In the first trial, which began before a state security court on 17 April, Al-Maqalih is charged with supporting the Houthi clan of Zaydi rebels and with being in contact with the clan chief, Abdul-Malik Al-Houthi. Al-Maqalih asked the judge to rule on his abduction by members of the security service but the judge refused to register his complaint and said he could always complain to the International Criminal Court.
The next day, Al-Maqalih went on trial before a special court for press offences (created last year) on a charge of insulting President Saleh in an opinion piece published in the newspaper Al-Thaouri in 2005 about Saleh’s promise not to run for re-election in 2006. The same court is also waiting to try the newspaper’s editor, Khaled Suleiman, who sought asylum in Britain three years ago. The court adjourned Al-Maqalih’s trial without a date being set for the next hearing.
One trial after the other
A court in Lahij (45 km north of Aden) meanwhile began on 18 April to hear the appeal of Anis Ahmed Mansur Hamida, an Aden-based reporter for the daily Al-Ayyam, against the 14-month jail sentence he received on charges of “attacking national unity” and “separatism” at the end of a politically-motivated trial on 15 July 2009.
Ahmad Al-Asdi, the editor of the newspaper Itijahat and deputy editor Mahfouz Al-Ba’ithimi’, received suspended jail sentences on 18 April in a case brought by the information ministry over an article about the Saudi opposition in issue No. 49/50.
The special court for press offences sentenced Khaled Abdel Hadi of the Al-Eshteraki news website on 17 April to pay a fine of 10,000 rials (36 euros) and damages of 20,000 rials (72 euros) for a 9 February 2009 report about a sit-in by residents in Lahij province who were demanding the resignation of judge Abdelmalek Al-‘Arshi.

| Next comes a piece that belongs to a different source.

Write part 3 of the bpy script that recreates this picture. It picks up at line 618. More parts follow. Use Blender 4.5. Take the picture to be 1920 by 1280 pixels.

The weekly Al-Nida will go on trial on 2 May as a result of a December 2009 complaint by the information minister accusing the newspaper of publishing reports that were false and liable to incite violence. Editor Sami Ghaleb, three other journalists – Abdel Aziz Al-Majidi, Mayfa’ Abdel Rahman and Fouad Mas’ad – were interrogated about the Al-Herak movement and other articles which, in the minister’s view, posed a threat to national unity and democracy. Al-Nida journalist Shafi’ Al-Abd was arrested by National Security officials on 24 December in Aden on a charge of forming a political party hostile to “national security and unity” and was taken to Khor Maksar prison in Aden province, from where he was released on 27 January.
Fouad Rashed, editor of the Al Mukallah Press website, who was arrested on 4 May 2009, will go on trial on 24 May. He was attacked and injured by fellow inmates in Sanaa’s main prison on 8 April. Salah Al-Saqladi, the editor of the Adengulf website, and Ahmed Al-Rabizi, an activist, will go on trial with Rashed. Arrested at his Aden home on 18 June 2009 and interrogated by intelligence officials in Aden, Al-Saqladi was transferred four days later to Sanaa’s top security prison, where he was forbidden to receive visits from human rights activists and representatives of the journalists’ union. He was finally transferred on 17 February to Sanaa’s main prison. Al-Rabizi was arrested in Aden on 12 May.